Named one of “30 of the Planet’s Most Exciting Young People” by the Financial Times, Elaine Castillo was born and raised in the San Francisco Bay Area. Her most recent novel, Moderation (Viking Press, 2025), was longlisted for the 2026 Women’s Prize in Fiction and the 2026 Joyce Carol Oates Prize. It was also named one of the Top Ten Books of 2025 by The Atlantic and Slate, and a Best Book of 2025 by The New Yorker, Time Magazine, Kirkus Reviews, and more. She is also the author of the acclaimed book of essays How to Read Now (Viking, 2022), about the politics and ethics of our reading culture.

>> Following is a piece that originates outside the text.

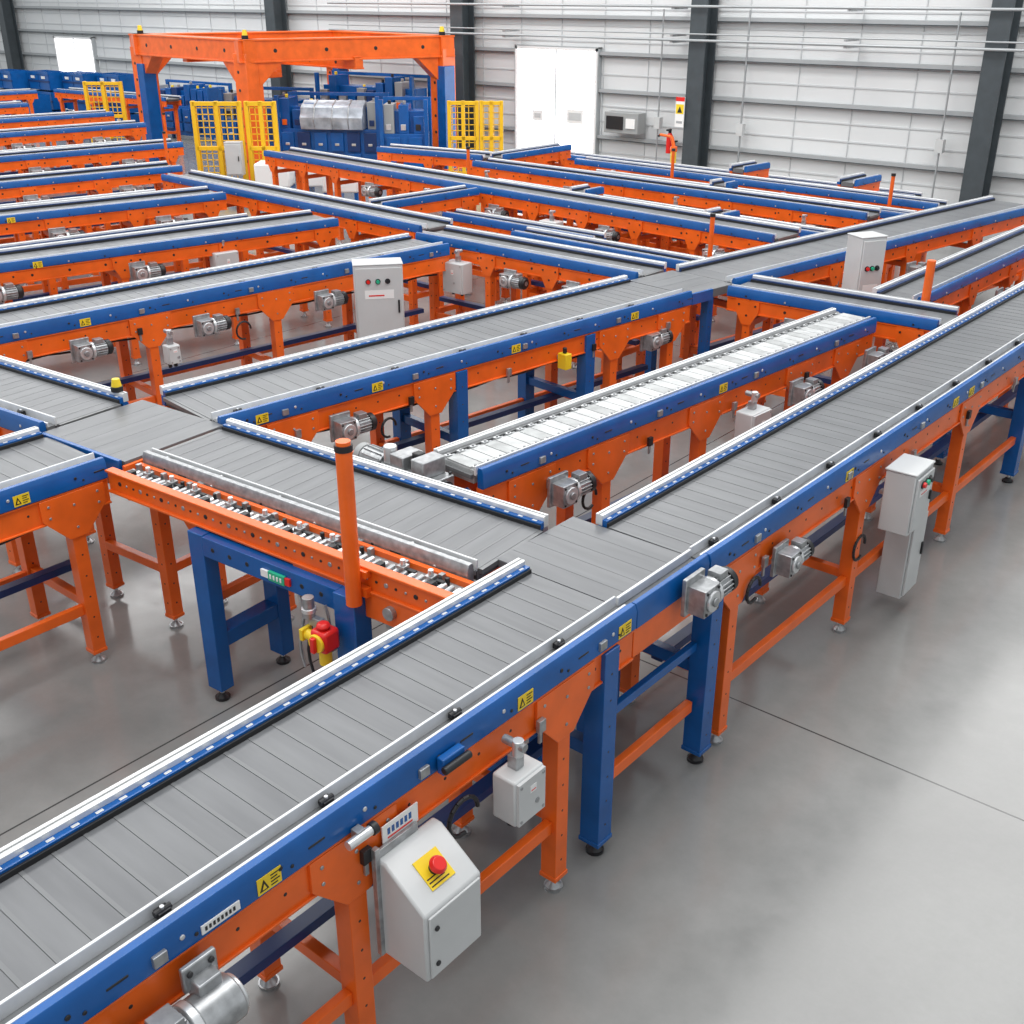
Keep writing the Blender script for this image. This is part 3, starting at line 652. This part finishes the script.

Her widely acclaimed debut novel, America Is Not the Heart (Viking, 2018), was a finalist for the Elle Big Book Award, the Center for Fiction Prize, and the Aspen Words Literary Prize, and was named a best book of the year by NPR, The Boston Globe, The San Francisco Chronicle, Kirkus Reviews, the New York Public Library, and many others.

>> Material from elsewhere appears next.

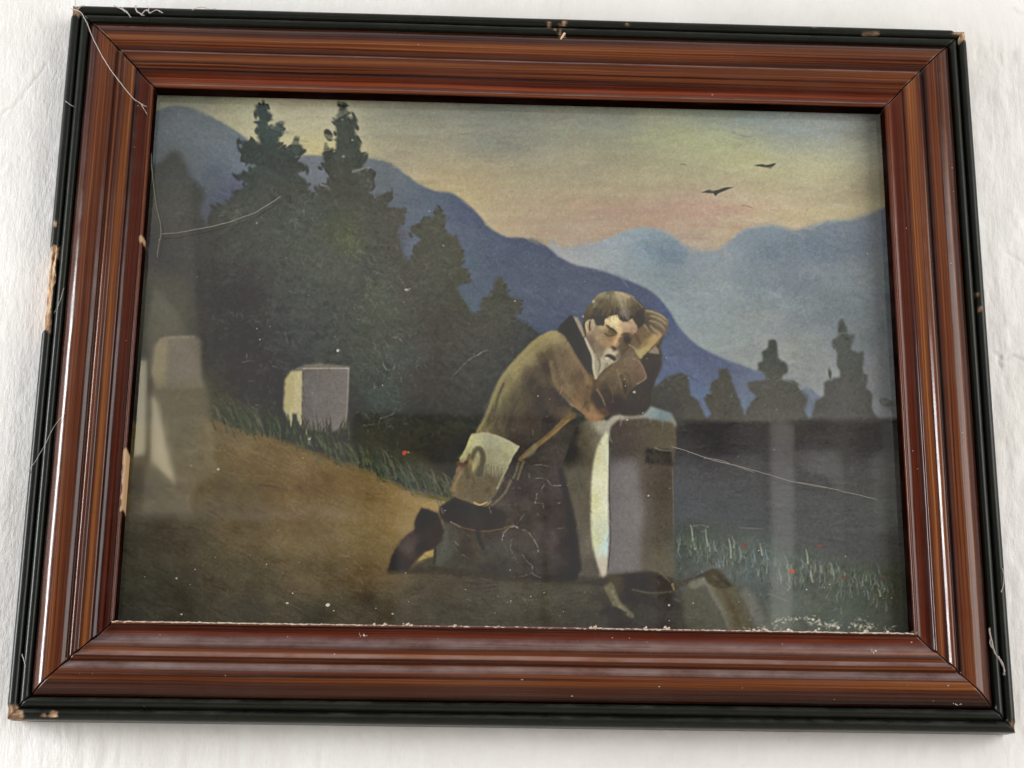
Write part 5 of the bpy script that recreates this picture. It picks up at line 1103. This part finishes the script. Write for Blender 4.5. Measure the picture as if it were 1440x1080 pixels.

Her writing has appeared in Freeman’s, The Rumpus, Lit Hub, Taste Magazine, Electric Literature, and elsewhere. Her short film, A Mukkbang, was commissioned by the San Francisco Museum of Modern Art’s Open Space. She is the recipient of a 2026 Whiting Award for Fiction, a two-time San Francisco Public Library Laureate, and a Berkeley Public Library Laureate.
When asked about the ways in which the personal is political in America Is Not The Heart, she responded, “When it comes to political art as genre and aesthetic, I'm always conscious of the narrow, gendered assumption that 'serious' political content is about war, empire, and history. There is no lack of war or colonial history in the book. But it's equally important to me that a young, queer, Bay Area Pinay's relationship to makeup artistry, or a former NPA insurgent's feelings about romance manga, could also bear significant political resonance—which is to say, could also be as alive to our civic selves as to our private souls.”
Castillo attended UC Berkeley and received an MA in Creative & Life Writing from Goldsmiths, University of London. In the tradition of diasporic mothers everywhere, she works primarily so her rescue German shepherd, Vincent, can live a better life.